### What to produce:
Find each line containing the string "part" and return it.

*****

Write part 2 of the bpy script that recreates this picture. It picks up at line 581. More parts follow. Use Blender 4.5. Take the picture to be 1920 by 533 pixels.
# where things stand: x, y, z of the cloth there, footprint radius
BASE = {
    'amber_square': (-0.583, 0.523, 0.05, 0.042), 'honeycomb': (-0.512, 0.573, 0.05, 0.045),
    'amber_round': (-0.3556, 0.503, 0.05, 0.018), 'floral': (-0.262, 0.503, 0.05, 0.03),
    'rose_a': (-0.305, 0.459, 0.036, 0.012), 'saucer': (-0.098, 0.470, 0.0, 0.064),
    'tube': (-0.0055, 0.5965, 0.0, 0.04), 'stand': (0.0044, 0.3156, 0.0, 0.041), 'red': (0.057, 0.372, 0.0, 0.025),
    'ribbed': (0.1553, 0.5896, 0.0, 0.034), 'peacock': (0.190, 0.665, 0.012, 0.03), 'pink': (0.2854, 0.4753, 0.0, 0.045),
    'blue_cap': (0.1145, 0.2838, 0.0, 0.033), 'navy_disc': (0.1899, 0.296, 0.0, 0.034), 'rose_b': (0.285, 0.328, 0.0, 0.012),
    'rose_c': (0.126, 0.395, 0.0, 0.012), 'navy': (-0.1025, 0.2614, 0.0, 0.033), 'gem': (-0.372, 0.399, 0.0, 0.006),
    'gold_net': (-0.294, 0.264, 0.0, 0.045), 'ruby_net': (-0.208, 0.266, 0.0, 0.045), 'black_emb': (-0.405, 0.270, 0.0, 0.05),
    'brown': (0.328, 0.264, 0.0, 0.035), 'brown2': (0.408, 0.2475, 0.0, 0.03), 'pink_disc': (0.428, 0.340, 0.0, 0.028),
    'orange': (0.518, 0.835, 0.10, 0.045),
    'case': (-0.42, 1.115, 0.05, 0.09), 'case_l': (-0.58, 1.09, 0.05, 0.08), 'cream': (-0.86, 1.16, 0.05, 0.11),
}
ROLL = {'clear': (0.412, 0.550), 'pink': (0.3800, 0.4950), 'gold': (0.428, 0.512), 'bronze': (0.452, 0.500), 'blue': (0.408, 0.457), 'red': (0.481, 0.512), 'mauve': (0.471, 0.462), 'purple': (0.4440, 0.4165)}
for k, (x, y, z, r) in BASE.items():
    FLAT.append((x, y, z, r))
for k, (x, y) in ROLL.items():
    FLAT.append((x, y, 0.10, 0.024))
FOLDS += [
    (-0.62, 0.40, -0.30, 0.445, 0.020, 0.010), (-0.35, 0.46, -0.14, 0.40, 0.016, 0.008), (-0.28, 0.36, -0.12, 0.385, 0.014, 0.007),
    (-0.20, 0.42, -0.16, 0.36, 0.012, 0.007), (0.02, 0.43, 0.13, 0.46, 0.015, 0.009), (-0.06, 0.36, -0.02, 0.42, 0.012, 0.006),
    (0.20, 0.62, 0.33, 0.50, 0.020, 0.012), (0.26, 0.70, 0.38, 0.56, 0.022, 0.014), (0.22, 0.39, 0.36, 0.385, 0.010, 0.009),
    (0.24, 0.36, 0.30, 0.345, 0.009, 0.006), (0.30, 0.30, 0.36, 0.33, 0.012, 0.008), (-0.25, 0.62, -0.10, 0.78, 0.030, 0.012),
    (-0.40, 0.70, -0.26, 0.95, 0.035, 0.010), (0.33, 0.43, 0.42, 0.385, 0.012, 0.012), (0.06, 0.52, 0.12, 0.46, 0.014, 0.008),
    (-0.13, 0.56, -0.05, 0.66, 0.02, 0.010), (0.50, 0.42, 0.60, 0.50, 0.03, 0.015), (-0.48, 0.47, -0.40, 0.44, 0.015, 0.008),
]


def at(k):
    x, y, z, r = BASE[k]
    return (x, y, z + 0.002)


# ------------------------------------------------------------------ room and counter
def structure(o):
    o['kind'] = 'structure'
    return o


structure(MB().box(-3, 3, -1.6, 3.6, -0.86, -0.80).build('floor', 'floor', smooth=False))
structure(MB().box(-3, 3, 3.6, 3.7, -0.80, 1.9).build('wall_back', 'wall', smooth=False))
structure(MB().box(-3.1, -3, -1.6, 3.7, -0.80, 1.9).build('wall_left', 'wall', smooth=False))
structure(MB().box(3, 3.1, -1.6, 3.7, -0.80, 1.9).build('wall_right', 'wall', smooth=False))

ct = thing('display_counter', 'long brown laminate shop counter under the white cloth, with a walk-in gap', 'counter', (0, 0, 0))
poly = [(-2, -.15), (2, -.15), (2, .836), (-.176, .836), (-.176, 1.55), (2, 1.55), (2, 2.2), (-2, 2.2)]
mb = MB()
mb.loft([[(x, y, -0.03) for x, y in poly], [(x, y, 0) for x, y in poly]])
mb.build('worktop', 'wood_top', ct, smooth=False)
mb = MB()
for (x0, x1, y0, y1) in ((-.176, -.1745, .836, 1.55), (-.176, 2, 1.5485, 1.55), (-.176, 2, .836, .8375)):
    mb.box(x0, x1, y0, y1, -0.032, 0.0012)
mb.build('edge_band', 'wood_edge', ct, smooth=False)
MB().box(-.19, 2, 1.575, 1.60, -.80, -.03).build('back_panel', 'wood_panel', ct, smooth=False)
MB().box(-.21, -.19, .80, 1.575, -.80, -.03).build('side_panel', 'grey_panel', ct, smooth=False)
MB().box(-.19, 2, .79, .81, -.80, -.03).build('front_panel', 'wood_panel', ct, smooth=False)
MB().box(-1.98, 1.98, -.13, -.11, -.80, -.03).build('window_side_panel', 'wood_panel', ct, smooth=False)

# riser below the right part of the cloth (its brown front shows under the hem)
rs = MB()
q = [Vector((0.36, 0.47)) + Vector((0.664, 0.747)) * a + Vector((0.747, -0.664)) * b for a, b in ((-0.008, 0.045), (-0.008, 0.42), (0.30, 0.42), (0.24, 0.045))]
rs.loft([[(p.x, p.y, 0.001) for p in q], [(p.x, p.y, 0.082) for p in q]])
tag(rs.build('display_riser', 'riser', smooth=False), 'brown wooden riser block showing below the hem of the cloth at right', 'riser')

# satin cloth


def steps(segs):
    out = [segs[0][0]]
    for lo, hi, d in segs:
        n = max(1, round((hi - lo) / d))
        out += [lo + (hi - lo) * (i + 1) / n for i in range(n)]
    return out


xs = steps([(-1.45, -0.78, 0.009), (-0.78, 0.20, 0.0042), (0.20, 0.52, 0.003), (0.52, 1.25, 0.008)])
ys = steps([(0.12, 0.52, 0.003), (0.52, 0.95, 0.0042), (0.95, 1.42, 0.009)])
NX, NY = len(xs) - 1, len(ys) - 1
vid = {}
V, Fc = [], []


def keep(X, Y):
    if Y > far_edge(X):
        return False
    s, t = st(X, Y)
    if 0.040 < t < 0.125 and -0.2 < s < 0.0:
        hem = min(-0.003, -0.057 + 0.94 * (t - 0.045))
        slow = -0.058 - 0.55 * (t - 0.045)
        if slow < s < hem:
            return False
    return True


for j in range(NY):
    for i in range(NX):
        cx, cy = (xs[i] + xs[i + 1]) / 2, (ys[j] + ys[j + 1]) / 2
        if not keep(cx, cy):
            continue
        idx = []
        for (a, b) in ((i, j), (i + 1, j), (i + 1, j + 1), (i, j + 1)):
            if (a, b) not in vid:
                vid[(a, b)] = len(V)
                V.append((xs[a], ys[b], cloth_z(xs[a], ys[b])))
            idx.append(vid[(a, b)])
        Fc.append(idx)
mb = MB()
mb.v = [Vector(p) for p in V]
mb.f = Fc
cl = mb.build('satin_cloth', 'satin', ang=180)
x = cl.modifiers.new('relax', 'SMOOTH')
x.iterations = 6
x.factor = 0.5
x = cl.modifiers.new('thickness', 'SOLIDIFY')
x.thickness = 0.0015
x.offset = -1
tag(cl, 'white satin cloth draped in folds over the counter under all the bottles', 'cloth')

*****

### Exercise result:
Write part 2 of the bpy script that recreates this picture. It picks up at line 581. More parts follow. Use Blender 4.5. Take the picture to be 1920 by 533 pixels.
# riser below the right part of the cloth (its brown front shows under the hem)